# RECORD LIST start

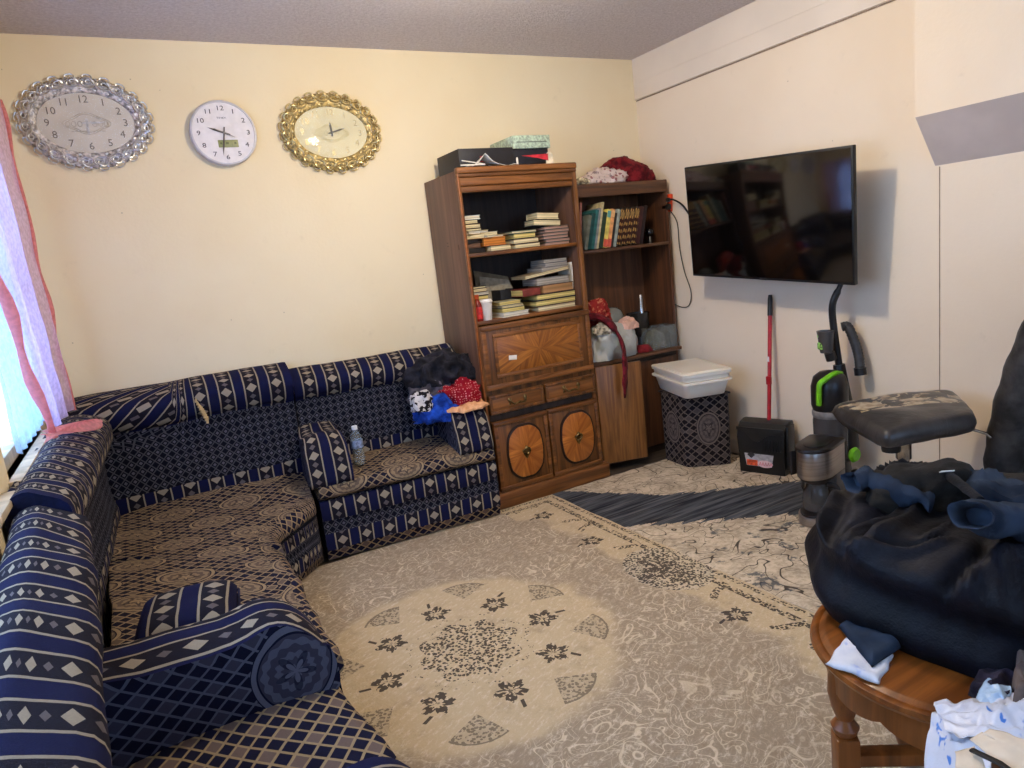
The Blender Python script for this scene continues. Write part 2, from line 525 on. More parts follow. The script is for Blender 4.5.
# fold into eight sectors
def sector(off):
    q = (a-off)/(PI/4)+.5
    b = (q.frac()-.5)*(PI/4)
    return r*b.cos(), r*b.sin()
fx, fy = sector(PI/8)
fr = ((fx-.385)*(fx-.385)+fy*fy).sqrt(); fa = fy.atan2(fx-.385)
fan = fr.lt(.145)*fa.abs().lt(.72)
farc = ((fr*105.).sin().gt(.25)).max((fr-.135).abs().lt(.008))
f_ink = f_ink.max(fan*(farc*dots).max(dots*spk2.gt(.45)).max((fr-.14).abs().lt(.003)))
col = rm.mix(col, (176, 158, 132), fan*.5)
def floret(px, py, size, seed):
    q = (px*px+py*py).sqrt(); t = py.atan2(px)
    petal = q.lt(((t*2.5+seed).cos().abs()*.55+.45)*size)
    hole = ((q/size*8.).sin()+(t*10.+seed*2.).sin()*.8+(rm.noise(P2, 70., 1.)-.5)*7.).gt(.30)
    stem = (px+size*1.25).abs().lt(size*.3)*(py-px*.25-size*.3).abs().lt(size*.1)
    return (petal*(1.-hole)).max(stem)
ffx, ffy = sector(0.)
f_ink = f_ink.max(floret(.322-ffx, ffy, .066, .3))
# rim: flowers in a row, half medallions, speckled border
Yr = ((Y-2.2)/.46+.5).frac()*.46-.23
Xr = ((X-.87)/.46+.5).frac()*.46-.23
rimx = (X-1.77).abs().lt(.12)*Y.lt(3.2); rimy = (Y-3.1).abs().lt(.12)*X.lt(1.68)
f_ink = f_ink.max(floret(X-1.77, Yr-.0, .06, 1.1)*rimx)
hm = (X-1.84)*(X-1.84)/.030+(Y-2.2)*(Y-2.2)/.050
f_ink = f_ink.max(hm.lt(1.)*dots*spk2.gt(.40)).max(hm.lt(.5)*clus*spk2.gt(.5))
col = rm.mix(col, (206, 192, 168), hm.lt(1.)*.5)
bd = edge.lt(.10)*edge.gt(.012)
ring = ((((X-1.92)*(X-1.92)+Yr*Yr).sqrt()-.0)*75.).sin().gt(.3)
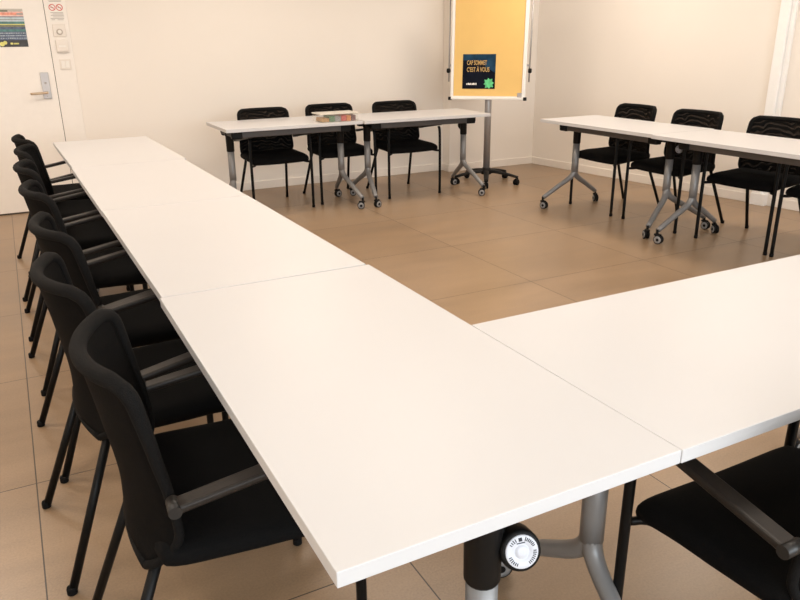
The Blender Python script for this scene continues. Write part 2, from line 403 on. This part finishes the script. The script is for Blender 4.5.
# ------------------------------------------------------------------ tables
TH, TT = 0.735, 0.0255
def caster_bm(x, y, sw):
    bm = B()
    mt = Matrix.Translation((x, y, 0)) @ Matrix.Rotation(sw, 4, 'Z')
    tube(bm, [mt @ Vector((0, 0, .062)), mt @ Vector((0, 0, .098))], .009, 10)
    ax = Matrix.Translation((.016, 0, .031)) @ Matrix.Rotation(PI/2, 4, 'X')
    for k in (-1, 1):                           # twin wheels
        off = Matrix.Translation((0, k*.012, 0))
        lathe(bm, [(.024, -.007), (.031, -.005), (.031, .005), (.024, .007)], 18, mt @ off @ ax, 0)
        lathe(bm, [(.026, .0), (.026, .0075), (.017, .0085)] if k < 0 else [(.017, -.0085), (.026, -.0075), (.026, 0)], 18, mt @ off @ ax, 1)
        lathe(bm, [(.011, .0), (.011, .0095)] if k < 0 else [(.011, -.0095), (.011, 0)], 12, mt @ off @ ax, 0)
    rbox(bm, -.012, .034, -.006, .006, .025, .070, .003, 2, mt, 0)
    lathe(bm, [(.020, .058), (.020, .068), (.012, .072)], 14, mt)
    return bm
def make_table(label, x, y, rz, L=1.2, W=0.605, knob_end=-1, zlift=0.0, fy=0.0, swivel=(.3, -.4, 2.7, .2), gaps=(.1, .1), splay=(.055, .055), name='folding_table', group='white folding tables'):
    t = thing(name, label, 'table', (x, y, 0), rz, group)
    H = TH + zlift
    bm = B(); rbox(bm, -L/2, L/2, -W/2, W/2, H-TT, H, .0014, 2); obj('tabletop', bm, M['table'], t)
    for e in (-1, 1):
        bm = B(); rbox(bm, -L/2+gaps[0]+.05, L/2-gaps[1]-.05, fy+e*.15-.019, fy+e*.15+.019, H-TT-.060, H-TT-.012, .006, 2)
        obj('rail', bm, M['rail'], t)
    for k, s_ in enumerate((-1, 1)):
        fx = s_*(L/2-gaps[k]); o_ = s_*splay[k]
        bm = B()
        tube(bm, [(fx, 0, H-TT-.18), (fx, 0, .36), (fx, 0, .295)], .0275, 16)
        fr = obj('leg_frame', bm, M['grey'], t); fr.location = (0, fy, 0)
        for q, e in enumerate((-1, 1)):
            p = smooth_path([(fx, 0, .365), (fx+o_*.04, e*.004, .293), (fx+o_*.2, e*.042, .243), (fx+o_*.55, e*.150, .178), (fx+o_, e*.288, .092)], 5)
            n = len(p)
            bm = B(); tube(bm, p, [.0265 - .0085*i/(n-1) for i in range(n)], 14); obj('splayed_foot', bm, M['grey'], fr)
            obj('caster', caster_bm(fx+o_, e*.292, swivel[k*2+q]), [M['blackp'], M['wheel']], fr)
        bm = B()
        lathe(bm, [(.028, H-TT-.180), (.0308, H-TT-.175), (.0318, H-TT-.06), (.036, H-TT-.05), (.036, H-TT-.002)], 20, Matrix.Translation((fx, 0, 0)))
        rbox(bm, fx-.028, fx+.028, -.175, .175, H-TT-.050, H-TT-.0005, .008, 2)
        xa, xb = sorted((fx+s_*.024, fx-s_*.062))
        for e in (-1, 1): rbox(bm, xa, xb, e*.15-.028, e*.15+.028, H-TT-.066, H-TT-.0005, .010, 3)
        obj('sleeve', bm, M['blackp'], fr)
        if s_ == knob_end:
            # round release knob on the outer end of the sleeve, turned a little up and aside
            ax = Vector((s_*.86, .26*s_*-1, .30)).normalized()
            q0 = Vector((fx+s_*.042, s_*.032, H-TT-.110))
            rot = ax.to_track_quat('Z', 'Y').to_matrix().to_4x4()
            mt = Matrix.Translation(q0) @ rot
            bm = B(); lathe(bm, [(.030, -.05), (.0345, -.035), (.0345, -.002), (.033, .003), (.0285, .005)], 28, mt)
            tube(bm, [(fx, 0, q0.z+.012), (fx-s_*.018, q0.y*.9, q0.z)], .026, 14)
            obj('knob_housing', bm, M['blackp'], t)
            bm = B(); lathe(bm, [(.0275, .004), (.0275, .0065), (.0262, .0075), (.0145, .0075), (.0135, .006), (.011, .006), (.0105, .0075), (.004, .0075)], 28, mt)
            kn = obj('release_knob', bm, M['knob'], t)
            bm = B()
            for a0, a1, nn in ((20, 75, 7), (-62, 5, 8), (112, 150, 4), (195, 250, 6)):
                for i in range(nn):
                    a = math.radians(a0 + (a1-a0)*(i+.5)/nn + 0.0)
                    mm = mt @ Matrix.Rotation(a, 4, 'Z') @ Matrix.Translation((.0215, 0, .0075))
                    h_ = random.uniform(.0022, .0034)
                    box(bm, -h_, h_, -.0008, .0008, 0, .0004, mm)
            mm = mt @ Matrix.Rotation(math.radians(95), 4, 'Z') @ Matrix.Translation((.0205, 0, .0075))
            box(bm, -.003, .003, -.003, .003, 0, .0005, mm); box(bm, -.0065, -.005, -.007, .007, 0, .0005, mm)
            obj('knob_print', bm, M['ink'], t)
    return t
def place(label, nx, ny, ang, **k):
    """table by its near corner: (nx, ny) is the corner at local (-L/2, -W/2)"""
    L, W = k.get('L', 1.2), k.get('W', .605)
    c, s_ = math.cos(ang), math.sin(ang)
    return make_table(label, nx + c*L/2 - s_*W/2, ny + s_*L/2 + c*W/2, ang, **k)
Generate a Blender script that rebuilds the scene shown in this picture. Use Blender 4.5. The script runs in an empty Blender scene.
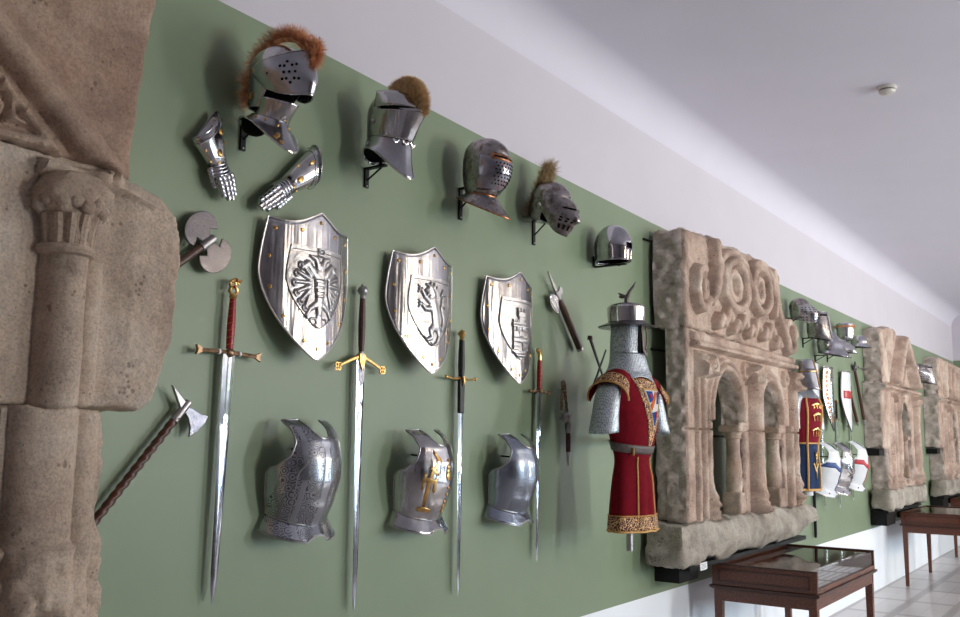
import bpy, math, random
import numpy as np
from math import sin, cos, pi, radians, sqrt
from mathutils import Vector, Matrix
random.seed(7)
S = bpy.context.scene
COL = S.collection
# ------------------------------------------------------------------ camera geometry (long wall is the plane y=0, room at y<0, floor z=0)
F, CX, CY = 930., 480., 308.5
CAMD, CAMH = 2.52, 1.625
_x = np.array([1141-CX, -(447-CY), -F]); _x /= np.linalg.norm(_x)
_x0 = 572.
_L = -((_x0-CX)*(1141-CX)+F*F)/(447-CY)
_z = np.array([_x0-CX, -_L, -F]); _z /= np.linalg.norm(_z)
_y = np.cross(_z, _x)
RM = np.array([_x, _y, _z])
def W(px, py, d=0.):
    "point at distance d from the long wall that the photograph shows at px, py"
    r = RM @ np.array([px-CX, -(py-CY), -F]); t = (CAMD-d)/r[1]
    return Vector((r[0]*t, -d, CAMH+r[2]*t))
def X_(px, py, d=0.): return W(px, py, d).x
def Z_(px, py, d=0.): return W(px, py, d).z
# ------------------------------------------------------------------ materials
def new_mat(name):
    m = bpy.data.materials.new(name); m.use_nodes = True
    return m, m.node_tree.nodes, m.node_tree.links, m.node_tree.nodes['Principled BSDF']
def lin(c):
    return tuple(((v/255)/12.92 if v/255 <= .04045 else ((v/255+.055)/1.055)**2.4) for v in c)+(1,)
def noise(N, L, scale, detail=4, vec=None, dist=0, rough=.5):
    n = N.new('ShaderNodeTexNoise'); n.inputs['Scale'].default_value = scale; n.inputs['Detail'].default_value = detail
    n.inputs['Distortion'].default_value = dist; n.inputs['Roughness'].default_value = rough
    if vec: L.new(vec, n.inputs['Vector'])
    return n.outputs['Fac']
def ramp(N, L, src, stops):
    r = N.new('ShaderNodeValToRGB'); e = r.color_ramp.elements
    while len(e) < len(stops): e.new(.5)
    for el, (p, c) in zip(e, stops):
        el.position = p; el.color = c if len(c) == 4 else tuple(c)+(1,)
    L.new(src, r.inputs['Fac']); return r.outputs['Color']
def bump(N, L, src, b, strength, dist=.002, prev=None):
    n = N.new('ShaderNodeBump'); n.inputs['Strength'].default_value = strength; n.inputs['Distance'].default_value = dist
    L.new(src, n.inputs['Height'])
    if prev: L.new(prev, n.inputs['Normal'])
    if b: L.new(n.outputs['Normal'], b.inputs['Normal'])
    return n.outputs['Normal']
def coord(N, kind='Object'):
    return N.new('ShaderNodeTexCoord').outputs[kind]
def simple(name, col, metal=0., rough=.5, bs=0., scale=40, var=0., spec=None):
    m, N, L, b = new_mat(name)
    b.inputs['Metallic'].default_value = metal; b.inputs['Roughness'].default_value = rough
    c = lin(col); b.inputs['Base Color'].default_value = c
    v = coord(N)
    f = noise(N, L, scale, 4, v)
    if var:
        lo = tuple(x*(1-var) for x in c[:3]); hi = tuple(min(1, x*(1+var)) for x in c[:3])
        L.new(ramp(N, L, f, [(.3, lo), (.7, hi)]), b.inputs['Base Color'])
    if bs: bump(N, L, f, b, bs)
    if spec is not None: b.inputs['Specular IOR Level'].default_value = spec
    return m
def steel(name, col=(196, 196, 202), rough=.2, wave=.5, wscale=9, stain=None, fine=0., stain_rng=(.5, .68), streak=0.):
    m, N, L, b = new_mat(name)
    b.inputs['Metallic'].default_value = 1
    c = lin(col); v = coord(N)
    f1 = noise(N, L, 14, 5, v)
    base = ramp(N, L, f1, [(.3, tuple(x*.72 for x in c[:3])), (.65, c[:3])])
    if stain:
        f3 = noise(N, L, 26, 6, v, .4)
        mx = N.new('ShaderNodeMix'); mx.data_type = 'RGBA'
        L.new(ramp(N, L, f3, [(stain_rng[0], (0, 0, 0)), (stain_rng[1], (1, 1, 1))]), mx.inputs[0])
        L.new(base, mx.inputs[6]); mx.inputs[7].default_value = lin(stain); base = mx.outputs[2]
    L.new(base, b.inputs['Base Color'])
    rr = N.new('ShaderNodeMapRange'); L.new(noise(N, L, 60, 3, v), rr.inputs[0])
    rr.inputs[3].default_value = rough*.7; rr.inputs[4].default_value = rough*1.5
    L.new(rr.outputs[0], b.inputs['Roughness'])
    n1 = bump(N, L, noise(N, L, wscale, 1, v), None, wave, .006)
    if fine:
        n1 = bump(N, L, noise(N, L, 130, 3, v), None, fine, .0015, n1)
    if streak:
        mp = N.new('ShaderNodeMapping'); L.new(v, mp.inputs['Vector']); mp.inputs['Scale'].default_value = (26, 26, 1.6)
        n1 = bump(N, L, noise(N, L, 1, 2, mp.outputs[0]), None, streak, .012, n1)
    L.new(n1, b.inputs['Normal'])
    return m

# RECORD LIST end

* TO DO *
Work through the listing above and report how many lines include the string "Write", with no other text.

* FULL OUTPUT *
2